Storms Impact Thousands
Published 1:26 pm Tuesday, June 23, 2015
Thousands of people across Buckingham, Cumberland and Prince Edward counties lost electricity following a lengthy round of evening storms on Saturday.
The storms not only downed trees but took down wires and poles that provide electricity for homes across the area.
According to Dominion Power spokeswoman Janell M. Hancock, during the peak of the outages, about 3,200 customers in the Farmville area experienced an outage. She said the utility’s Farmville service area includes parts of Prince Edward, Nottoway, Cumberland, Amelia, Buckingham and Appomattox counties.
The Farmville area was one of the utility’s hardest-hit regions from the storm, she said.
According to Southside Electric Cooperative’s Allan Sharrett, at the peak of the outages 1,584 customers were without electricity in Prince Edward, 625 in Cumberland and 20 in Buckingham.
According to Central Virginia Electric Cooperative’s Gregory Kelly, about 1,300 customers were without power system-wide at the peak of the outages. The outages were concentrated in Buckingham, Prince Edward, the Cartersville area and Fluvanna, he said, adding that those areas were the “hardest hit.”

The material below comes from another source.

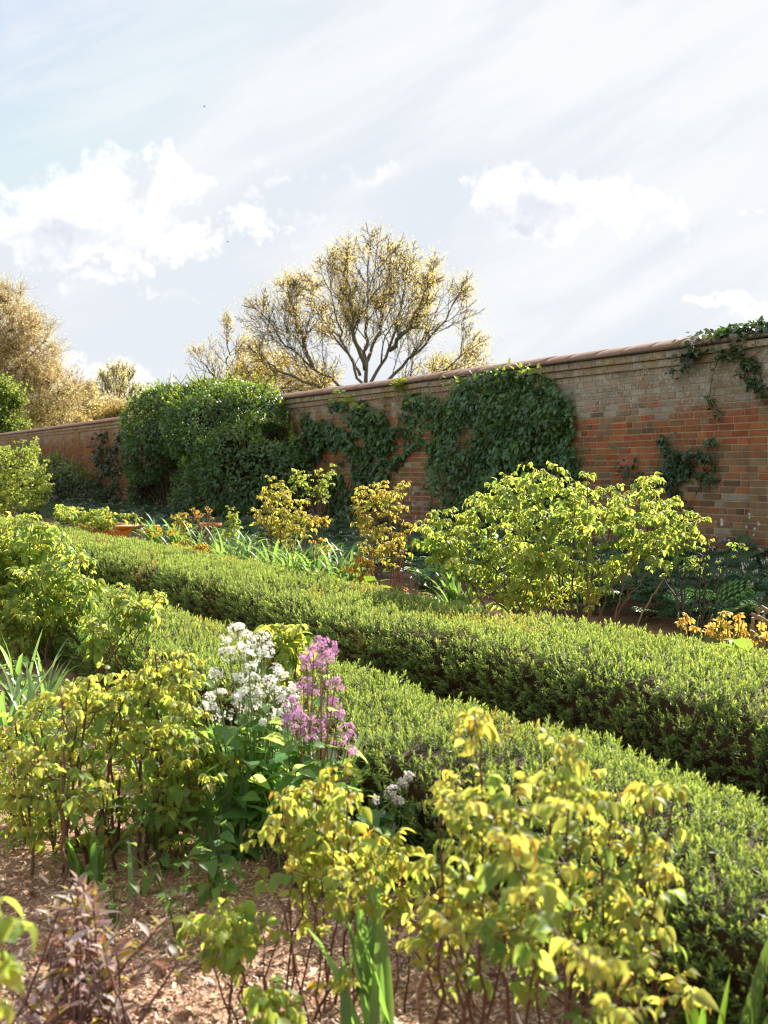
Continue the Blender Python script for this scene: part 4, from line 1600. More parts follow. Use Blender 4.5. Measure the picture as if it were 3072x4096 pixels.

“The pattern was unusual in that there was a lot of wind damage and it wasn’t just one big outage … It was scattered outages and a lot of broken poles, which take four to six hours to repair …,” he said.
As of Tuesday morning, all outages had been restored.
According to Sarah Elam Puckett, Prince Edward County’s emergency management coordinator, the county had numerous trees down across roadways after the storms.
Kevin Flippen, Buckingham’s Emergency Management Coordinator, said that he received 13 reports of downed trees — most of them in the northern end of the county. There was one report, Flippen said, that a tree fell onto a home, “causing significant damage.”
According to the Cumberland County Sheriff’s Office, 24 trees fell across roadways during the storm.